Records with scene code
━━━━━━━━━━━━━━━━━━━━
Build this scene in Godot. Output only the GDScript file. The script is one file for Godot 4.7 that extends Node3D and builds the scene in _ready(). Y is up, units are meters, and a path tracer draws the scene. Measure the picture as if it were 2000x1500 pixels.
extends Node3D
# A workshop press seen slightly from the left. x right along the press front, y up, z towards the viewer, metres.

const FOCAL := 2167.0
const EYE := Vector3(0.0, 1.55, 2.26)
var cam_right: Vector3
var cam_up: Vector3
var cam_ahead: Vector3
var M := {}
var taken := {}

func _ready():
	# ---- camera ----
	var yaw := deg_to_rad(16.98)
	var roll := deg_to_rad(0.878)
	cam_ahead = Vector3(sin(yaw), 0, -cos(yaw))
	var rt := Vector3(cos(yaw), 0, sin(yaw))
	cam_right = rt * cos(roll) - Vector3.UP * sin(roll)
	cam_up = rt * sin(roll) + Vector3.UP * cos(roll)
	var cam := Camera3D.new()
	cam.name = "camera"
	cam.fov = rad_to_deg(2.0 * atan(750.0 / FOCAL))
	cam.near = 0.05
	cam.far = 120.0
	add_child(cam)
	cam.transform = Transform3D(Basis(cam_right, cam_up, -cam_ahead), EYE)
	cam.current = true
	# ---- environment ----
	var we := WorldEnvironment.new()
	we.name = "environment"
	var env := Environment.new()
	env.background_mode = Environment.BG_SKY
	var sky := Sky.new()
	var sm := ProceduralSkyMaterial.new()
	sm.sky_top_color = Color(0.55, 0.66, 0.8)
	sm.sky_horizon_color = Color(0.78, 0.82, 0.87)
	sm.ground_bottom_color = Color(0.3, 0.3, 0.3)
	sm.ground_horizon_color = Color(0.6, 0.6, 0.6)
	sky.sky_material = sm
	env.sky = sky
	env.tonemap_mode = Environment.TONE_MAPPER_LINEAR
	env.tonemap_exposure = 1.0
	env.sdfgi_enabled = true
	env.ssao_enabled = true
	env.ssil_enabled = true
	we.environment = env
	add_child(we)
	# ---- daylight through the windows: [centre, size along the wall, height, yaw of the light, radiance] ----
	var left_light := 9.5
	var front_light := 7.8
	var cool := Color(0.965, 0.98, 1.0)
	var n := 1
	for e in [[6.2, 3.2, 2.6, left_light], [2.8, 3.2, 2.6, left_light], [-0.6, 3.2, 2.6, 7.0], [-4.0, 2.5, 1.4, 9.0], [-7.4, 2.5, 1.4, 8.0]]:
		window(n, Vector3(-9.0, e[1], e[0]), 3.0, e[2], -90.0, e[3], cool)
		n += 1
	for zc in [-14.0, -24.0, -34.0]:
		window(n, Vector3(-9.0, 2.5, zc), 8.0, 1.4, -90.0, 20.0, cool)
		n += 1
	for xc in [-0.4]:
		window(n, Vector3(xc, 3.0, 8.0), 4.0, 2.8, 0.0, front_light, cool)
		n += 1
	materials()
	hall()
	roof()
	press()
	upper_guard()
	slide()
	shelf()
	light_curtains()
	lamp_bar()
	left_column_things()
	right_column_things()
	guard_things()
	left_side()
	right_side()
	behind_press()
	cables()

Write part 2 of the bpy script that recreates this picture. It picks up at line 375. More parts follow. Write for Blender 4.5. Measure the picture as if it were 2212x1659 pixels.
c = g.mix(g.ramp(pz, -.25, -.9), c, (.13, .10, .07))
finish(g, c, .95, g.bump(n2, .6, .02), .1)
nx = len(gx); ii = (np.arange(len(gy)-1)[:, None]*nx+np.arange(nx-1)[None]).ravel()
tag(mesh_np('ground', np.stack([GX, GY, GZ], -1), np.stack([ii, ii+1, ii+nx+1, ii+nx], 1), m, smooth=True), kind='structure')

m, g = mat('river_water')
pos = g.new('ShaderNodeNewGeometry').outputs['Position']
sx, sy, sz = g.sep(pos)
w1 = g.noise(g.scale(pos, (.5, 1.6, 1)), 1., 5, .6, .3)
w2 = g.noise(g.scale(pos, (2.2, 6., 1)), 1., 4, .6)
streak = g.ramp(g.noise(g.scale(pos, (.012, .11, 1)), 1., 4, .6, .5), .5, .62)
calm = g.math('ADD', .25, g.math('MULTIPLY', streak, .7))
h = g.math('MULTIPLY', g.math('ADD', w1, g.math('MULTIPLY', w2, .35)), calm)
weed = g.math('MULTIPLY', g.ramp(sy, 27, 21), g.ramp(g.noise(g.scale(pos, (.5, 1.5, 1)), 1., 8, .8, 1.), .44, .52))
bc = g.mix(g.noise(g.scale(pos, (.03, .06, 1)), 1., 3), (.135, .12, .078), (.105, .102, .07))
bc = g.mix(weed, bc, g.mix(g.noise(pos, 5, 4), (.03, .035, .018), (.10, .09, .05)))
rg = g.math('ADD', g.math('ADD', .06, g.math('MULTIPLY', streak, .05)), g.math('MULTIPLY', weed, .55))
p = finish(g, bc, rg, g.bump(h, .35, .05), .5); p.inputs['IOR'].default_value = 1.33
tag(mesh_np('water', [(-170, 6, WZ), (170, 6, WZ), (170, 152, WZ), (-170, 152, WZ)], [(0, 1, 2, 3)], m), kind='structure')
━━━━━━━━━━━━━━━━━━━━
- REQUIRED TASK -
Retype all of the data shown above, word for word.

- EXERCISE SOLUTION -
Build this scene in Godot. Output only the GDScript file. The script is one file for Godot 4.7 that extends Node3D and builds the scene in _ready(). Y is up, units are meters, and a path tracer draws the scene. Measure the picture as if it were 2000x1500 pixels.
extends Node3D
# A workshop press seen slightly from the left. x right along the press front, y up, z towards the viewer, metres.

const FOCAL := 2167.0
const EYE := Vector3(0.0, 1.55, 2.26)
var cam_right: Vector3
var cam_up: Vector3
var cam_ahead: Vector3
var M := {}
var taken := {}

func _ready():
	# ---- camera ----
	var yaw := deg_to_rad(16.98)
	var roll := deg_to_rad(0.878)
	cam_ahead = Vector3(sin(yaw), 0, -cos(yaw))
	var rt := Vector3(cos(yaw), 0, sin(yaw))
	cam_right = rt * cos(roll) - Vector3.UP * sin(roll)
	cam_up = rt * sin(roll) + Vector3.UP * cos(roll)
	var cam := Camera3D.new()
	cam.name = "camera"
	cam.fov = rad_to_deg(2.0 * atan(750.0 / FOCAL))
	cam.near = 0.05
	cam.far = 120.0
	add_child(cam)
	cam.transform = Transform3D(Basis(cam_right, cam_up, -cam_ahead), EYE)
	cam.current = true
	# ---- environment ----
	var we := WorldEnvironment.new()
	we.name = "environment"
	var env := Environment.new()
	env.background_mode = Environment.BG_SKY
	var sky := Sky.new()
	var sm := ProceduralSkyMaterial.new()
	sm.sky_top_color = Color(0.55, 0.66, 0.8)
	sm.sky_horizon_color = Color(0.78, 0.82, 0.87)
	sm.ground_bottom_color = Color(0.3, 0.3, 0.3)
	sm.ground_horizon_color = Color(0.6, 0.6, 0.6)
	sky.sky_material = sm
	env.sky = sky
	env.tonemap_mode = Environment.TONE_MAPPER_LINEAR
	env.tonemap_exposure = 1.0
	env.sdfgi_enabled = true
	env.ssao_enabled = true
	env.ssil_enabled = true
	we.environment = env
	add_child(we)
	# ---- daylight through the windows: [centre, size along the wall, height, yaw of the light, radiance] ----
	var left_light := 9.5
	var front_light := 7.8
	var cool := Color(0.965, 0.98, 1.0)
	var n := 1
	for e in [[6.2, 3.2, 2.6, left_light], [2.8, 3.2, 2.6, left_light], [-0.6, 3.2, 2.6, 7.0], [-4.0, 2.5, 1.4, 9.0], [-7.4, 2.5, 1.4, 8.0]]:
		window(n, Vector3(-9.0, e[1], e[0]), 3.0, e[2], -90.0, e[3], cool)
		n += 1
	for zc in [-14.0, -24.0, -34.0]:
		window(n, Vector3(-9.0, 2.5, zc), 8.0, 1.4, -90.0, 20.0, cool)
		n += 1
	for xc in [-0.4]:
		window(n, Vector3(xc, 3.0, 8.0), 4.0, 2.8, 0.0, front_light, cool)
		n += 1
	materials()
	hall()
	roof()
	press()
	upper_guard()
	slide()
	shelf()
	light_curtains()
	lamp_bar()
	left_column_things()
	right_column_things()
	guard_things()
	left_side()
	right_side()
	behind_press()
	cables()

Write part 2 of the bpy script that recreates this picture. It picks up at line 375. More parts follow. Write for Blender 4.5. Measure the picture as if it were 2212x1659 pixels.
c = g.mix(g.ramp(pz, -.25, -.9), c, (.13, .10, .07))
finish(g, c, .95, g.bump(n2, .6, .02), .1)
nx = len(gx); ii = (np.arange(len(gy)-1)[:, None]*nx+np.arange(nx-1)[None]).ravel()
tag(mesh_np('ground', np.stack([GX, GY, GZ], -1), np.stack([ii, ii+1, ii+nx+1, ii+nx], 1), m, smooth=True), kind='structure')

m, g = mat('river_water')
pos = g.new('ShaderNodeNewGeometry').outputs['Position']
sx, sy, sz = g.sep(pos)
w1 = g.noise(g.scale(pos, (.5, 1.6, 1)), 1., 5, .6, .3)
w2 = g.noise(g.scale(pos, (2.2, 6., 1)), 1., 4, .6)
streak = g.ramp(g.noise(g.scale(pos, (.012, .11, 1)), 1., 4, .6, .5), .5, .62)
calm = g.math('ADD', .25, g.math('MULTIPLY', streak, .7))
h = g.math('MULTIPLY', g.math('ADD', w1, g.math('MULTIPLY', w2, .35)), calm)
weed = g.math('MULTIPLY', g.ramp(sy, 27, 21), g.ramp(g.noise(g.scale(pos, (.5, 1.5, 1)), 1., 8, .8, 1.), .44, .52))
bc = g.mix(g.noise(g.scale(pos, (.03, .06, 1)), 1., 3), (.135, .12, .078), (.105, .102, .07))
bc = g.mix(weed, bc, g.mix(g.noise(pos, 5, 4), (.03, .035, .018), (.10, .09, .05)))
rg = g.math('ADD', g.math('ADD', .06, g.math('MULTIPLY', streak, .05)), g.math('MULTIPLY', weed, .55))
p = finish(g, bc, rg, g.bump(h, .35, .05), .5); p.inputs['IOR'].default_value = 1.33
tag(mesh_np('water', [(-170, 6, WZ), (170, 6, WZ), (170, 152, WZ), (-170, 152, WZ)], [(0, 1, 2, 3)], m), kind='structure')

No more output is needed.